Des centaines de millions de clients potentiels
Les instances vont ainsi devoir concilier des enjeux économiques et géostratégiques, d’une part, et des
contraintes de régulation monétaire et de protection des données personnelles, d’autre part. Le tout sur fond
de campagne active du lobby bancaire, qui ne compte pas se laisser damer le pion sans réagir.
Les banques sont préoccupées par ce projet à plus d’un titre. Il y a de quoi. Dans les pays développés, si les
adultes ne semblent pas intéressés outre mesure par un énième moyen de paiement qui viendrait
s’additionner à un arsenal déjà bien étendu (carte bancaire, virements, chèques, espèces…), les jeunes
générations ne l’entendent pas de cette oreille. Dans un avenir proche, certaines formes de versement,
comme les chèques ou l’argent liquide, pourraient bien laisser place au règlement en cryptomonnaie par
téléphone mobile.
Dans les pays émergents, les enjeux de long terme sont aussi bien réels. Si la croissance économique
mondiale continuait à ce rythme, les populations non bancarisées pourraient bien accéder, d’ici une à deux
décennies, au mode de vie actuel des classes moyennes inférieures. Des centaines de millions de clients
potentiels pourraient ainsi voir leurs habitudes de paiement façonnées par Facebook, avant même que les
banques traditionnelles ne viennent à leur rencontre.
Nul ne sait exactement dans quelles conditions le libra sera déployé en Afrique.
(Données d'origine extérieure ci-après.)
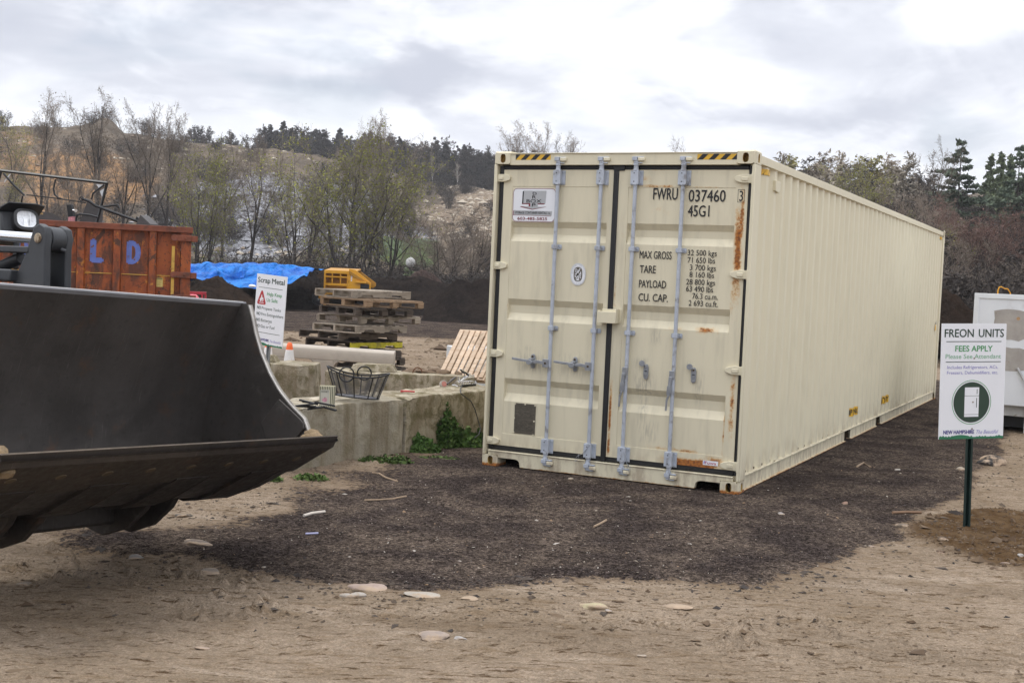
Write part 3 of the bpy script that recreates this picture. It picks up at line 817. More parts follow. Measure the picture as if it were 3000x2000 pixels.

Ce qui n’est à l’heure
actuelle qu’un projet peut encore changer de nom, de forme, voire être porté par d’autres acteurs si certains
membres du consortium actuel se rétractent d’ici là. Ce qui est certain, c’est que la mutation technologique du paiement dématérialisé est définitivement amorcée et que les autorités monétaires africaines vont devoir
apprendre à composer avec des cryptomonnaies venues d’autres continents.
Jérôme Mathis est professeur d’économie à l’université Paris-Dauphine, auteur du blog La Finance au cœur
de nos vies.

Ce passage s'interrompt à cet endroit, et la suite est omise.